Let $\mathbb{H}$ be the upper half of the complex plane, i.e., $\mathbb{H} =\{ z \in \mathbb{C}: \operatorname{Im} z >0\}$. And let $V$ be a Riemann surface with genus $g \ge 2$. Then $V$ is isomorphic to the quotient space $\mathbb{H}/\Gamma$ for some Fuchsian group $\Gamma$ with signature $(g;-)$. The total automorphism group $\operatorname{Aut} (V)$ of $V$ is isomorphic to $N(\Gamma)/\Gamma$, where $N(\Gamma)$ is the normalization of $\Gamma$ in $\operatorname{PSL}(2;\mathbb{R})$.
For any subgroup $G$ of $\operatorname{Aut} (V)$, there exists a corresponding subgroup $\Delta$ of $N(\Gamma)$ such that $G \cong \Delta /\Gamma$. Let $(h; m_1, \dots, m_b)$ be the signature of $\Delta$. Then $\Delta$ is generated by $2h$ hyperbolic elements and $b$ elliptic elements. Let $\gamma_1, \dots, \gamma_b$ be the elliptic generators of $\Delta$ with order $m_1, \dots, m_b$, respectively, let $P_i \in \mathbb{H}$ be the fixed point of $\gamma_i$, and let $Q_i \in W$ be the image of $P_i$ under the map $\mathbb{H} \rightarrow V \rightarrow W$. Now my questions are:
Is the genus of the quotient curve $W =V/G$ equal to $h$? Can we just write $W =\mathbb{H}/\Delta$?

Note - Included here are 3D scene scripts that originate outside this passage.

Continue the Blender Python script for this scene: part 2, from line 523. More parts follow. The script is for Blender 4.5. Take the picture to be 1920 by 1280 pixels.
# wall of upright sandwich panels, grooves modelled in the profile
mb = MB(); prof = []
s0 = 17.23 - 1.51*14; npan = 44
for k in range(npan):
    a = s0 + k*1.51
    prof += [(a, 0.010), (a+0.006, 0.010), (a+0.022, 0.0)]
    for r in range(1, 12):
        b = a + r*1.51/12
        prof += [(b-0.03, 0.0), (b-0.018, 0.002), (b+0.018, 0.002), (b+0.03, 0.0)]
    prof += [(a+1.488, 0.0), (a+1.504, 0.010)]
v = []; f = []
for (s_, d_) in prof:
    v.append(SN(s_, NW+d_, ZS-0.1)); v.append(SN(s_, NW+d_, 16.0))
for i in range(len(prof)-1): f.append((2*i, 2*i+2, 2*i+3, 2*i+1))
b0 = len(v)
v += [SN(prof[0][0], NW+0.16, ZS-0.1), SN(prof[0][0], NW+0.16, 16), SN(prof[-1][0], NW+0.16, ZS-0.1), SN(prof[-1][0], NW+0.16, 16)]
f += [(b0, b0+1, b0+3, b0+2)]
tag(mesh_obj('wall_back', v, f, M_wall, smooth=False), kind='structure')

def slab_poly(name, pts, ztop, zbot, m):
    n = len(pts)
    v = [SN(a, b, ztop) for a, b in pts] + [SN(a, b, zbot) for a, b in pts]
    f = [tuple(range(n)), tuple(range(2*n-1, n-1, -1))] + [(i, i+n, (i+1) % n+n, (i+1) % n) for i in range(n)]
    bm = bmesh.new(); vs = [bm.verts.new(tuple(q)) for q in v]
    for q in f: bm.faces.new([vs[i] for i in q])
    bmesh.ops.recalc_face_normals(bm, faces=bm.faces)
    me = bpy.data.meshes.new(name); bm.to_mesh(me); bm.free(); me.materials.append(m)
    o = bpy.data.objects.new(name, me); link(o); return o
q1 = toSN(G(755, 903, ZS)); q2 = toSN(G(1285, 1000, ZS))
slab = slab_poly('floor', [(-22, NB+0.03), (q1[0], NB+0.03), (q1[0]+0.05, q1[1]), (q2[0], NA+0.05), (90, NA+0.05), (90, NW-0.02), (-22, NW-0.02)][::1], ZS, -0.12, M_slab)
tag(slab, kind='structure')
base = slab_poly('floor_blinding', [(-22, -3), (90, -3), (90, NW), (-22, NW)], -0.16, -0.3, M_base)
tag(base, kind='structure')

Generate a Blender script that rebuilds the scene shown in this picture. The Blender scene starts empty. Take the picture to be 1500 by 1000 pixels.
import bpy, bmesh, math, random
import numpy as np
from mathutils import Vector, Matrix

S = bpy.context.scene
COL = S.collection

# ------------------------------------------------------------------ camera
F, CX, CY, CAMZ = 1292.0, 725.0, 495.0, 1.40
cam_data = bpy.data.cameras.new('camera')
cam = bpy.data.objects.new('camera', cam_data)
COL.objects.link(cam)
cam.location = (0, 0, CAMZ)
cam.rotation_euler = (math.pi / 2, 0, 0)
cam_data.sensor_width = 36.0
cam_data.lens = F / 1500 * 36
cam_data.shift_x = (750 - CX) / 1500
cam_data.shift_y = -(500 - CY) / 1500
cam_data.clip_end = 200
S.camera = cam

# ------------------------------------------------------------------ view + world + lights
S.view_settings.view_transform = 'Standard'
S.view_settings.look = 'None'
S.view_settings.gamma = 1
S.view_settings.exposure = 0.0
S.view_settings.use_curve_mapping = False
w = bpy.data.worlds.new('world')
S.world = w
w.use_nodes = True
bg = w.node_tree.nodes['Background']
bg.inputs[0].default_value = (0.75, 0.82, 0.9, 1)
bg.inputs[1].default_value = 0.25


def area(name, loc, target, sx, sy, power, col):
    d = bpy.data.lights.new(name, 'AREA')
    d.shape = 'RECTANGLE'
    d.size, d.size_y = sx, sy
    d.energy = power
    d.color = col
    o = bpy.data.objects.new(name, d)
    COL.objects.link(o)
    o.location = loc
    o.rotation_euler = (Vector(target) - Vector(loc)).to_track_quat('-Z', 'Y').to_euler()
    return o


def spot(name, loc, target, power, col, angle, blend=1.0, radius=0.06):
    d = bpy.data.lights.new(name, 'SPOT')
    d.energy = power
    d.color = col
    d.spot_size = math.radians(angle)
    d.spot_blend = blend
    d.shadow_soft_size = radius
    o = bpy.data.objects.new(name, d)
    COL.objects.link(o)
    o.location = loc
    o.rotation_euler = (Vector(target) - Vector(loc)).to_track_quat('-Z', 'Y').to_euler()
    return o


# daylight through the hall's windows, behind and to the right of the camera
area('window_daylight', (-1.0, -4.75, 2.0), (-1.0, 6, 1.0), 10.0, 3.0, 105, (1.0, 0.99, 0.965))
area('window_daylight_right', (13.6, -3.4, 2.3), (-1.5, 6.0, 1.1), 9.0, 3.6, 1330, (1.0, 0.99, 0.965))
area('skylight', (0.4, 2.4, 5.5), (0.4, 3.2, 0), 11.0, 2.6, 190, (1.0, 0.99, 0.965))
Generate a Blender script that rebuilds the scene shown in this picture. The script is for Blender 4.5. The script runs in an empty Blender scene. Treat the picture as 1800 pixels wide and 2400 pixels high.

Does the quotient map $\pi: V \rightarrow V/G =W$ have exactly $b$ branch points: $Q_1, \dots, Q_b$?
If the answer of question 2 is yes, around every ramification point $R_{i,j}$ of the map $\pi$ over the point $Q_i$, is $m_i$ equal to the ramification index of $\pi$ at $R_{i,j}$ (i.e., the map $\pi$ can be expressed as $z \mapsto z^{m_i}$)?
If the answers of the questions above are no, then what do the numbers $b$ and $m_i$'s mean in the map $\pi: V \rightarrow V/G =W$? Or if the answers are generally no, can they become true for some special case (say when the group $G$ satisfies some additional conditions like that $G$ is commutative, $G$ is cyclic group, and so on)?
I am reading Topics on Riemann Surfaces and Fuchsian Groups edited by Bujalance etc. Although I have not finish it, but it seems this book does not discuss the automorphism of Riemann surface too much. And I know another reference Discontinuous groups and birational transformations by Macbeath, but I really cannot find this book in the library or web. So I am also wondering if there is some reference easier to get on this topic.
I read one book long ago. I am not an expert in this area, but I also had came up at similar questions, and found following book interesting.
In the book Complex Functions: Algebraic and Geometric Veiw-point, the last one or two chapters discuss in detail (as per my understanding) the topics you mentioned. I hope that you will find it suitable and easier to study. But, it contains interesting exercises as well, which are important for understanding your questions.
There is book on Fuchsian groups, by Katok; but, I am not sure, whether it deals with surfaces (topologically and geometrically) or not.